The 1sec pulse from a GPS module is not exactly 1sec. It has a jitter (~few milliseconds) thus the short time precision is poor. Only when averaged over a longer time period (~hours) it follows the "GPS" precision, however. Normally, you do not want to use 1sec pulses from a GPS module for a measurement. It is used for disciplining of a quality crystal oscillator (ie 5-10MHz) instead. Google "crystal oscillator disciplining".. http://en.wikipedia.org/wiki/GPS_disciplined_oscillator

pito:
The 1sec pulse from a GPS module is not exactly 1sec. It has a jitter (~few milliseconds) thus the short time precision is poor. Only when averaged over a longer time period (~hours) it follows the “GPS” precision, however. Normally, you do not want to use 1sec pulses from a GPS module for a measurement. It is used for disciplining of a quality crystal oscillator (ie 5-10MHz) instead. Google “crystal oscillator disciplining”…
http://en.wikipedia.org/wiki/GPS_disciplined_oscillator

I wondered about short term jitter and yes I am aware of disciplined oscillators. Yet, using this technique, I have measured several µCs with crystals for their system clock, and having one of the timers set to create a 1MHz output, I can watch the readings for minutes at a time and I usually don’t see more than a single digit bobble. A few milliseconds jitter would cause variations of thousands of Hertz. Perhaps this particular GPS receiver uses a disciplined oscillator for its 1 PPS output. Don’t remember but I’ll double check the datasheet.
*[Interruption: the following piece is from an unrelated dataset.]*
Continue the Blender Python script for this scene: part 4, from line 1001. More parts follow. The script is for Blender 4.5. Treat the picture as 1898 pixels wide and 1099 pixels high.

Here is some typical output, I was fairly amazed. Just the first minute’s worth in the quote but the attached file has ten minutes or so. I’ve checked this particular unit several times over as many days, and the frequency is always the same, so I’m not seeing any longer-term variation either.

GPS Frequency Counter
2: 1,000,003 Hz
4: 1,000,003 Hz
6: 1,000,004 Hz
8: 1,000,003 Hz
10: 1,000,003 Hz
12: 1,000,003 Hz
14: 1,000,004 Hz
16: 1,000,002 Hz
18: 1,000,003 Hz
20: 1,000,003 Hz
22: 1,000,003 Hz
24: 1,000,003 Hz
26: 1,000,003 Hz
28: 1,000,003 Hz
30: 1,000,003 Hz
32: 1,000,000 Hz
34: 1,000,003 Hz
36: 1,000,003 Hz
38: 1,000,003 Hz
40: 1,000,003 Hz
42: 1,000,003 Hz
44: 1,000,003 Hz
46: 1,000,003 Hz
48: 1,000,003 Hz
50: 1,000,003 Hz
52: 1,000,003 Hz
54: 1,000,003 Hz
56: 1,000,003 Hz
58: 1,000,003 Hz
60: 1,000,003 Hz

CoolTerm Capture 2013-01-30 19-13-47.txt (6.09 KB)

Which GPS are you using to get 40 samples per second ?

michinyon: Which GPS are you using to get 40 samples per second ?

I read that he was logging data 40/sec, not that the GPS was providing updates at that rate.